Farzi(Prime Video; 8 episodes)
Directed by Raj & DK
For a series on counterfeit currency creation , there is a discernible lack of artifice in the presentation. Farzi is a series where its helmers have a firm grip over the narration. The editing is tight and the narrative doesn’t slip through the cracks even once, not even when the characters are hellbent on sinking in their own morass of greed.
Or maybe greed is not the correct word anymore for aspiring to make become rich quick. Sunny and Firoz, played as a study in companionable contrasts by Shahid Kapoor and Bhuvan Arora, have grown up in a world of debt-ridden anxiety. Shahid’s Sunny reminded me of Pavail Gulati’s Abhay in Faadu. Abhay was more demonstrative about his class-related resentment. Sunny is less prone to outbursts. He is more dangerous.

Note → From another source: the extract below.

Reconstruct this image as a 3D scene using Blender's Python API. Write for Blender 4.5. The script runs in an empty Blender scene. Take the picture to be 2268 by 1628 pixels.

As we follow his journey from his parentless childhood to an adrift adulthood as an accomplished artistes forced to make roadside portraits, we see the seeds of an approaching peril. Farzi follows Sunny and Firoz through a world of international crime. On a parallel track there is the investigative officer Michael Vedanayagam(Vijay Sethupathi) a Special Task Force officer on duty to bust the counterfeit racket plagued by personal problems which include an estranged wife(Regina Cassandra) and a hotheaded impatient politician(Zakir Hussain).
Raj and DK keep the two parallel plots moving at an equally brisk pace, There is a bracing inevitability to the storytelling, buttressed by an authentic milieu and constant search for an even rather than ‘awed’storytelling.
In Farzi Raj & DK don’t want to shock or surprise the audience. The clash between a rogue morality and the flexibly establishment is sustained by some consistently credible performances particularly Shahid, Vijay , Amol Palekar and Bhuvan Arora. These actors know they are in this for the kill.